Thursday, February 16, 2012

Accented teachers may be better for English language learners: study

The following information is used for educational purposes only.


05/ 5/2010

Accented teachers may be better for English language learners: study


By Valerie Strauss

A new study on how well students learn second languages from teachers with accents suggests that Arizona may be making a mistake by trying to remove heavily accented Hispanic teachers from classrooms filled with Hispanics trying to learn English.

School districts in Arizona are under orders from the state Department of Education to remove teachers who speak English with a very heavy accent (and/or whose speech is ungrammatical) from classrooms with students who are learning to speak English. Officials say they want students who don’t know much English to have teachers who can best model how to speak the language.

I wrote the other day about the difficulties in determining just how deep an accent has to be to be considered a problem, but here’s another side of the issue.

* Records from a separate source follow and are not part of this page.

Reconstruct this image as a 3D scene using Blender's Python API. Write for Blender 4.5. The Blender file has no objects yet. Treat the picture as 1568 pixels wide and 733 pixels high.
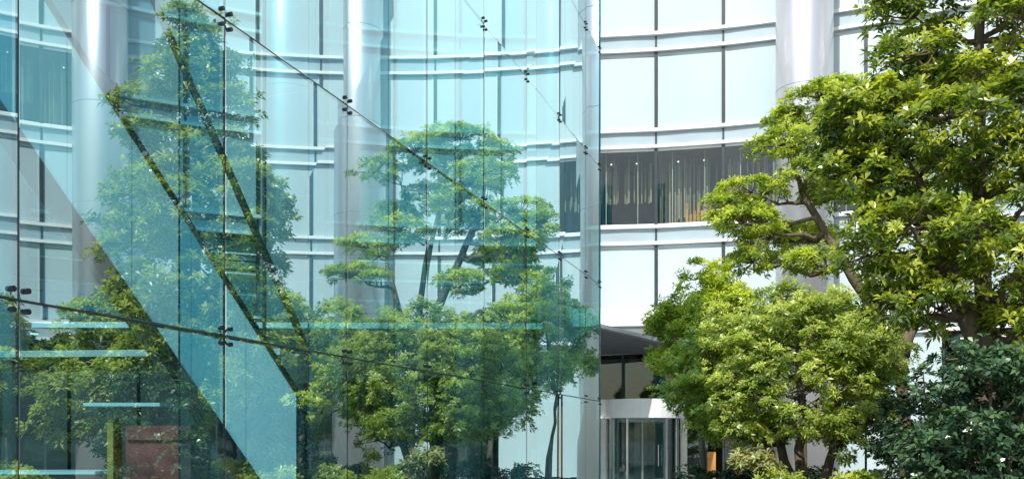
import bpy, math, numpy as np
from mathutils import Vector
rng=np.random.default_rng(7)
sc=bpy.context.scene
sc.view_settings.view_transform='Standard'
sc.view_settings.look='None'
sc.view_settings.exposure=0
# ---------------- world / sun / camera
SUN=Vector((-0.33,-0.62,0.71)).normalized()
w=bpy.data.worlds.new("World"); sc.world=w; w.use_nodes=True
nt=w.node_tree; nt.nodes.clear()
o=nt.nodes.new('ShaderNodeOutputWorld'); bg=nt.nodes.new('ShaderNodeBackground'); sk=nt.nodes.new('ShaderNodeTexSky')
sk.sky_type='NISHITA'; sk.sun_disc=False
sk.sun_elevation=math.asin(SUN.z); sk.sun_rotation=math.atan2(SUN.x,SUN.y)%(2*math.pi)
sk.air_density=1.0; sk.dust_density=2.0
bg.inputs[1].default_value=0.15
nt.links.new(sk.outputs[0],bg.inputs[0]); nt.links.new(bg.outputs[0],o.inputs[0])
sl=bpy.data.lights.new("sun",'SUN'); sl.energy=5.0; sl.angle=math.radians(0.5); sl.color=(1,0.96,0.88)
so=bpy.data.objects.new("sun",sl); sc.collection.objects.link(so); so.location=(-20,-30,50)
so.rotation_mode='QUATERNION'; so.rotation_quaternion=SUN.to_track_quat('Z','Y')
cd=bpy.data.cameras.new("camera"); co=bpy.data.objects.new("camera",cd); sc.collection.objects.link(co)
co.location=(0,0,1.7); co.rotation_euler=(math.pi/2,0,0)
cd.lens=32; cd.sensor_width=36; cd.shift_y=(672-366.5)/1568; cd.clip_end=2000; cd.clip_start=0.05
sc.camera=co
# ---------------- materials
def newmat(name):
    m=bpy.data.materials.new(name); m.use_nodes=True; n=m.node_tree; n.nodes.clear()
    out=n.nodes.new('ShaderNodeOutputMaterial'); return m,n,out
def ramp(n,fac,stops):
    r=n.nodes.new('ShaderNodeValToRGB'); cr=r.color_ramp
    while len(cr.elements)<len(stops): cr.elements.new(0.5)
    for e,(p,c) in zip(cr.elements,stops): e.position=p; e.color=(*c,1)
    n.links.new(fac,r.inputs[0]); return r.outputs[0]
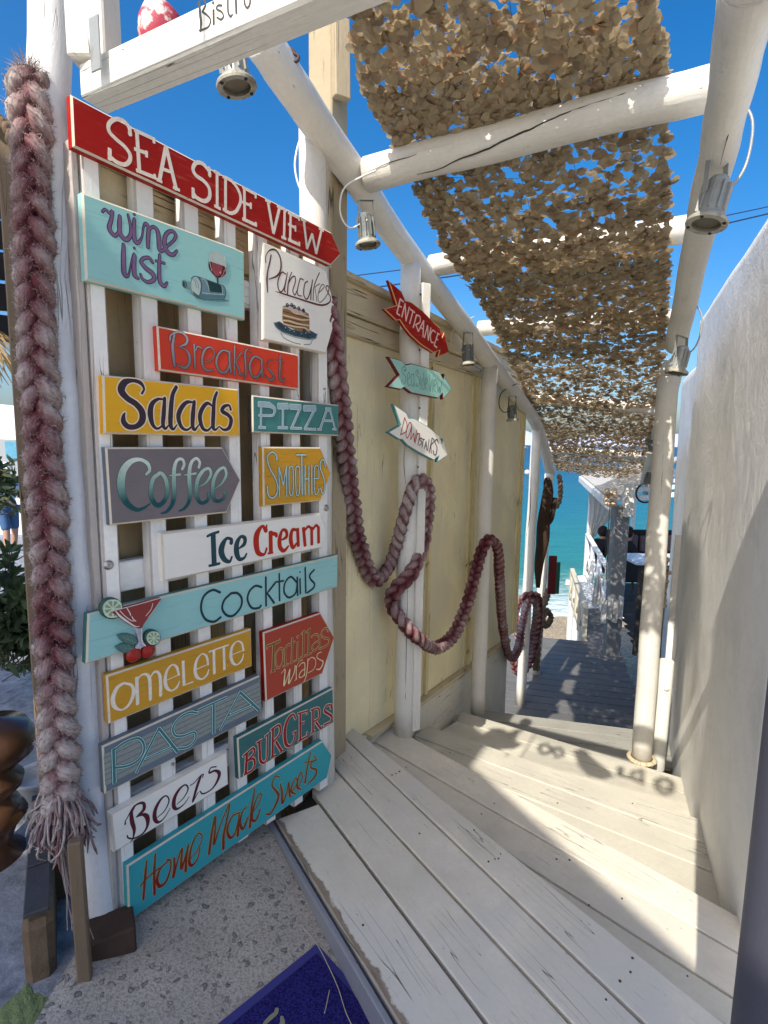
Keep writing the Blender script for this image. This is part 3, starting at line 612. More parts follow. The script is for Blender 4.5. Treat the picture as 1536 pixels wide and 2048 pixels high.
# metal pipe stub by the right post
pb, = (atz(1316, 1508, ZL[4]),); ptop = atd(1333, 1322, pb[1])
mb = MB(); r = .045; ax = ptop-pb; L = np.linalg.norm(ax); pb2 = pb-ZU*.1
lathe(mb, [(r, 0), (r, L+.1), (r-.002, L+.103), (r-.006, L+.103), (r-.007, L+.09), (r-.007, .2)], pb2, ax, 24)
bo = pb+ax*.74-azv(10)*r; lathe(mb, [(.0, .016), (.010, .014), (.016, .008), (.018, -.004)], bo+V3(0, .003, 0), -azv(10), 10)
solo(mb, 'pipe_stub', plain('flaking_white_steel', (.66, .65, .58), .5, 0, .1, 30, .001, .3, (.30, .20, .12), 12, (.62, .68)), pb, 'short hollow white steel pipe standing beside the round right post', 'pipe', smooth=True)
mb = MB(); c = RF; lathe(mb, [(.088, 0), (.092, .006), (.086, .014), (.066, .016)], RF+V3(0, 0, .001), ZU, 24); solo(mb, 'post_collar', MT['cap'], RF, 'thin ring collar around the foot of the right round post', 'collar', smooth=True)
# ---------------------------------------------------------------- camouflage net
import itertools
Nl = [(668, 8, None), (700, 60, None)]
# crossing logs in order give the height of the net: over 1, under 2, under 3, under 4, under 5
net_l = [(690, 20), (735, 190), (800, 300), (845, 400), (892, 500), (975, 622), (1020, 725), (1062, 812), (1098, 880), (1112, 940)]
net_r = [(1322, -40), (1342, 120), (1346, 235), (1352, 400), (1345, 520), (1338, 655), (1325, 780), (1312, 850), (1302, 900), (1296, 962)]
def onraf(x, y, dz):   # on the sloping plane of the rafters lifted by dz
    nr2 = nrm(np.cross(RD3, AX)); return atp(x, y, T2+ZU*(.05+dz), nr2)
dzs = [.10, .12, .085, .0, -.045, -.035, -.085, -.045, -.085, -.06]
NLp = [onraf(x, y, dz) for (x, y), dz in zip(net_l, dzs)]; NRp = [onraf(x, y, dz) for (x, y), dz in zip(net_r, dzs)]
ddir = (NLp[0]-NLp[1]); ddirr = NRp[0]-NRp[1]
NLp = [NLp[0]+nrm(V3(NLp[0][0]-NLp[3][0], NLp[0][1]-NLp[3][1], NLp[0][2]-NLp[3][2]))*.72]+NLp; NRp = [NLp[0]+(AX*np.dot(NRp[0]-NLp[1], AX))]+NRp
CL, CRr = cr(NLp, 10), cr(NRp, 10)
cum = [0]
for a, b in zip(CL, CL[1:]): cum.append(cum[-1]+np.linalg.norm(b-a))
def netpt(t, v):
    L = t*cum[-1]; i = max(0, min(len(cum)-2, int(np.searchsorted(cum, L))-1)); f = (L-cum[i])/(cum[i+1]-cum[i]+1e-9)
    a = CL[i]+(CL[i+1]-CL[i])*f; b = CRr[i]+(CRr[i+1]-CRr[i])*f; p = a+(b-a)*v
    return p - ZU*(.035*math.sin(math.pi*v)*(.5+.5*math.sin(L*5)))
net = empty('camouflage_net', netpt(.02, .5), 'tan cut cloth camouflage net slung over the pergola logs', 'net')
# flap shapes: curled petals cut from cloth
def flap(kind):
    V = [(0, 0, 0)]; n = 11; R = 1.0
    for k in range(n):
        a = 2*math.pi*k/n; r = R*(1+.14*math.sin(2*a+kind)+.10*math.sin(3*a+kind*2.1)); x, y = r*math.cos(a), r*math.sin(a)*(.75+.12*(kind % 3))
        z = (.10+.13*(kind % 4))*(x*x) - .16*y*abs(y)*((kind % 2)*2-1) + .10*x*y
        V.append((x, y, z))
    if kind % 3 == 0: V[1] = (V[1][0]*1.35, V[1][1], V[1][2]+.35); V[2] = (V[2][0]*1.2, V[2][1], V[2][2]+.28)
    return V, [[0, 1+k, 1+(k+1) % n] for k in range(n)]
FL = [flap(k) for k in range(8)]
flap_me = {}
for k, (V, fs) in enumerate(FL):
    for mi in range(3):
        me = bpy.data.meshes.new('cloth_flap'); me.from_pydata([tuple(c*1.0 for c in v) for v in V], [], fs); me.materials.append(MT['net%d' % mi]); me.update(); flap_me[(k, mi)] = me
NF = 18200; items = []
for i in range(NF):
    t = rng.random(); t = t if (t < .34 or rng.random() < .80) else t*.34; v = .012+.955*rng.random()
    if rng.random() < .10: v = (.012 if rng.random() < .5 else .967)+rng.normal()*.012
    p = netpt(t, v); items.append((np.linalg.norm(p-O), i, t, v, p))
items.sort(key=lambda q: q[0]); nb = net.location
acc = {0: MB(), 1: MB(), 2: MB()}
ncross = nrm(np.cross(RD3, AX)); ncross = ncross if ncross[2] > 0 else -ncross
for rank, (dist, i, t, v, p) in enumerate(items):
    e1 = nrm(RD3*math.cos(6.28*rng.random())+AX*math.sin(6.28*rng.random())+V3(0, 0, .001)); nn = nrm(ncross+rng.normal(size=3)*.17)
    e1 = nrm(e1-nn*np.dot(e1, nn)); e2 = np.cross(nn, e1); sc = .015+.0125*rng.random(); p = p + ncross*rng.normal()*.007
    k = int(rng.integers(8)); q = rng.random(); mi = 0 if q < .84 else (1 if q < .91 else 2)
    if rank < 290 and dist > .5:
        o = bpy.data.objects.new('cloth_flap', flap_me[(k, mi)]); COL.objects.link(o); o.parent = net
        m4 = Matrix(((e1[0]*sc, e2[0]*sc, nn[0]*sc, p[0]-nb[0]), (e1[1]*sc, e2[1]*sc, nn[1]*sc, p[1]-nb[1]), (e1[2]*sc, e2[2]*sc, nn[2]*sc, p[2]-nb[2]), (0, 0, 0, 1))); o.matrix_local = m4
    else:
        V, fs = FL[k]; acc[0].add([p+(e1*w[0]+e2*w[1]+nn*w[2])*sc for w in V], fs, None, mi)
o = acc[0].build('cloth_flaps', [MT['net0'], MT['net1'], MT['net2']], net); o['kind'] = 'stuff'
mb = MB()
for v in np.linspace(.02, .96, 10):
    tube(mb, [netpt(t, v)+ncross*.012 for t in np.linspace(0, 1, 60)], .0008, 4, 0, False)
for t in np.linspace(0, 1, 70): tube(mb, [netpt(t, v)+ncross*.012 for v in np.linspace(.015, .965, 8)], .0008, 4, 0, False)
o = mb.build('netting_cord', MT['dark'], net); o['kind'] = 'stuff'
# ---------------------------------------------------------------- plaited rope
def braid(mb, path, R, pitch, seg_=9, prof=None, fuzz=0, up=None, shade=None, res=None, rough=.05):
    P = cr(path, 14); L = [0]
    for a, b in zip(P, P[1:]): L.append(L[-1]+np.linalg.norm(b-a))
    tot = L[-1]; n = int(tot/(res or pitch/13)); Q = []
    for i in range(n+1):
        l = tot*i/n; j = max(0, min(len(L)-2, int(np.searchsorted(L, l))-1)); f = (l-L[j])/(L[j+1]-L[j]+1e-9); Q.append(P[j]+(P[j+1]-P[j])*f)
    T, Nn, Bn = frames(Q, up); FZ = []
    for s in range(3):
        pts = []; rr = []; ph = 2*math.pi*s/3
        for i, q in enumerate(Q):
            l = tot*i/n; a = 2*math.pi*l/pitch+ph; k = prof(l/tot) if prof else 1
            pts.append(q+Bn[i]*math.sin(a)*R*.55*k+Nn[i]*math.sin(2*a)*R*.34*k); rr.append(R*.50*k*(1+.06*math.sin(l*60+s*2)))
        Tt, N2, B2 = frames(pts); V = []; UV = []; C = []; l = random.random()*3; nz1, nz2 = random.random()*6, random.random()*6
        for i, p in enumerate(pts):
            if i: l += np.linalg.norm(p-pts[i-1])
            for k in range(seg_):
                a = 2*math.pi*k/seg_; r = rr[i]*(1+rough*(math.sin(3*a+l*90+nz1)+.8*math.sin(7*a-l*210+nz2)+.7*math.sin(5*a+l*330)+.9*math.sin(2*a+l*47+nz1*2))+rough*.8*rng.normal()*.6); w = p+(N2[i]*math.cos(a)+B2[i]*math.sin(a))*r; V.append(w); UV.append((l, a*.02+l*.6))
                d = np.linalg.norm(w-Q[i])/R; sh = shade(i/n) if shade else 0; C.append((min(1, max(0, (d-.35)/.85)), sh, 0))
                if fuzz and d > .62 and rng.random() < fuzz: FZ.append((w, nrm(w-Q[i]), Tt[i], sh))
        fs = [[i*seg_+k, i*seg_+(k+1) % seg_, (i+1)*seg_+(k+1) % seg_, (i+1)*seg_+k] for i in range(len(pts)-1) for k in range(seg_)]
        for e in (0, len(pts)-1): fs.append([e*seg_+k for k in (range(seg_) if e else range(seg_-1, -1, -1))])
        mb.add(V, fs, UV, 0, C)
    return FZ, Q, (T, Nn, Bn)
def fuzzmesh(FZ, ln, parent, mat, wdt=.0011, n=1):
    mb = MB()
    for (w, d, t, sh) in FZ:
        for _ in range(n):
            a = nrm(d*.45+t*rng.normal()*.8+rng.normal(size=3)*.5); s = nrm(np.cross(a, V3(*rng.normal(size=3)))); l = ln*(.4+rng.random()); wd = wdt
            p1 = w+a*l*.55+d*l*.08; p2 = w+a*l+rng.normal(size=3)*l*.25; c = (.75+.2*rng.random(), .3*rng.random()+sh, 0)
            mb.add([w-s*wd-d*.002, w+s*wd-d*.002, p1+s*wd*.8, p1-s*wd*.8, p2], [[0, 1, 2, 3], [3, 2, 4]], None, 0, c)
    o = mb.build('loose_fibres', mat, parent); o['kind'] = 'stuff'; return o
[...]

According to a new research study conducted in Israel, students learn a second language better from a teacher who speaks in the same accent as they do.

The study, published in the Journal of Psycholinguistic Research, said that students learning from a teacher with the same accent have an easier time understanding the material. They don’t have to spend time trying to understand the English in a different accent.

According to one of the report’s co-authors, Psychology Professor Zohar Eviatar, the concentration a student would have to summon to understand English in a different accent is considerably greater than if the student were a native English speaker.

In Arizona, that would mean that Hispanic kids studying English would learn better from teachers with Spanish accents.

The research, conducted at the University of Haifa, has implications not just for second language acquisition, but for how well students learn new subjects, Eviatar said.

The study was performed by researchers from different backgrounds. Dr. Raphiq Ibrahim is an Israeli Arab with an Arabic accent; Dr. Mark Leikin hails from the former Soviet Union and speaks with a Russian accent; Eviatar is a fluently bilingual Hebrew-English speaker. The team was both personally and professionally curious to know more about the accent effect.

Here’s how the study was done:

Sixty participants from ages 18 to 26 were chosen: Twenty were native Hebrew speakers, 20 were from the former Soviet Union, and 20 were Israeli Arabs who had started learning Hebrew at about seven years of age.

Researchers made recordings of Hebrew phrases where the last word was recorded with one of four different accents: Hebrew, Arabic, Russian or English. The students were then tested to see how long it took for them to recognize the Hebrew word in one of the four accents.

They found, according to the Innovation News Service, that the Hebrew speakers could decipher Hebrew words adequately regardless of the accent in which they were spoken, while the Russian and Arabic speakers needed more time to understand the Hebrew words presented in an accent foreign to their own.

The researchers feel that additional research is needed to determine just how much extra effort is involved in the attempt to process both an unfamiliar accent as well as new material.

The study suggests that English taught to Mexican students as a second language, for example, can be taught just as well by a Mexican teacher speaking English, as by a native American who’s been speaking English since birth.

"If you are an Arab, you would understand English better if taught by a native Arab English teacher," Eviatar believes, adding, "This research isn’t even just about learning language but can be expanded to any topic like math or geography.

"If you have a Spanish accent and your teacher has a Chinese accent it will be much harder for you to concentrate on your studies," Eviatar continues. "It’s best to learn from a teacher who teaches with a majority accent - the accent of the language being spoken, or an accent like your own. If not, it’s an added burden for the student.”

Someone should give this study to Arizona education officials.